Now Governor Tom Corbett’s DEP is investigating cases involve two homes in an area where the agency has banned drilling of new wells in the wake of chronic water problems. Recent tests showed dangerous levels of methane flowing into residential water wells near the junction of Carter Road and State Route 3023. Yet the problem, in the eyes of the DEP, remains elusive.  “We are slowly getting some test results back,” DEP spokeswoman Colleen Connolly said. “However  - as per our attorney, DEP does not share test results from private water wells with anyone but the private well owner.”

To be clear, the agency has a policy of releasing incomplete data to homeowners, a policy that has produced much criticism but little action. Officials justify the long-standing practice of excluding some fields as a sound method to filter noise from relevant data. Critics argue that the agency cherry picks the data, and the unreleased fields might be useful indicators of drilling contamination and other problems. Moreover, homeowners have a right to all results of water quality tests that can flag health risks.

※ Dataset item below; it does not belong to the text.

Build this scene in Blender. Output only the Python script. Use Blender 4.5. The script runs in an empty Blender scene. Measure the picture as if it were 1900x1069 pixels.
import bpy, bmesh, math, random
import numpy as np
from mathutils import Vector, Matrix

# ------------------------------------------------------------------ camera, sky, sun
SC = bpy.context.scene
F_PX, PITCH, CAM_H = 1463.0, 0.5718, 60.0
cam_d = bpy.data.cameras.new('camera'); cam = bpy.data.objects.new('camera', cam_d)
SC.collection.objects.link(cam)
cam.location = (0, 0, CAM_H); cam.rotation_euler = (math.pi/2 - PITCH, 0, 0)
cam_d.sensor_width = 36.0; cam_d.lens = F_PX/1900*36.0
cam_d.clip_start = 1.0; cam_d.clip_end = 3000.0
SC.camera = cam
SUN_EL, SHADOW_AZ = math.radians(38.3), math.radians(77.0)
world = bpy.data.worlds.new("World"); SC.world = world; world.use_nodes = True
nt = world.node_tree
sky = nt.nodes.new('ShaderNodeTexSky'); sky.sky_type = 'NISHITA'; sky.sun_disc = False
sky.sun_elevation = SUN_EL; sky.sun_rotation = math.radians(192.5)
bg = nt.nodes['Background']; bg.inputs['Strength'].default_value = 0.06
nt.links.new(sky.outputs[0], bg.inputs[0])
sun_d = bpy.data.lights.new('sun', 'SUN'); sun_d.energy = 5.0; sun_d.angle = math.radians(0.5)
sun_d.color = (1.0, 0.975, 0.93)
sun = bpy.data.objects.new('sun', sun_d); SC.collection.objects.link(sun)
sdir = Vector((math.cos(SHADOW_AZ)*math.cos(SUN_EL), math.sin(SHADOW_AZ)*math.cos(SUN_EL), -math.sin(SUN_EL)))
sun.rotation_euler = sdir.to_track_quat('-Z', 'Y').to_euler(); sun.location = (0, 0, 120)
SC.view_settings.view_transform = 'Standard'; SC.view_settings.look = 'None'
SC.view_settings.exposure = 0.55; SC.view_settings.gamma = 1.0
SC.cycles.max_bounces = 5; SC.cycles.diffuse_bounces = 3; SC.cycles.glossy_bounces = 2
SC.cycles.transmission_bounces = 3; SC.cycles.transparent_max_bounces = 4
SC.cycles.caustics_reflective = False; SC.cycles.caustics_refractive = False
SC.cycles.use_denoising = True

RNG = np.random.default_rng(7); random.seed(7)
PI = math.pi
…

The fight over the cause and consequences of methane seeping into private water wells in Susquehanna County is one example of an issue that could stand a little more legal leverage from professional news outlets. While some outlets, including the Scranton Times-Tribune, do what they can with declining resources to report the story, readers would be well served by a legal challenge to the DEP’s refusal to release ground water analysis paid for by tax-payer money concerning matters of overwhelming public interest. News outlets, of course, have to choose their battles and they have less discretion than ever as their revenues fall. In the meantime, we do our best with half-page press releases issued by regulatory agencies, rhetoric from talking heads for or against fracking, or hyperbolic “I told you so” by PR firms and activists representing stakeholders.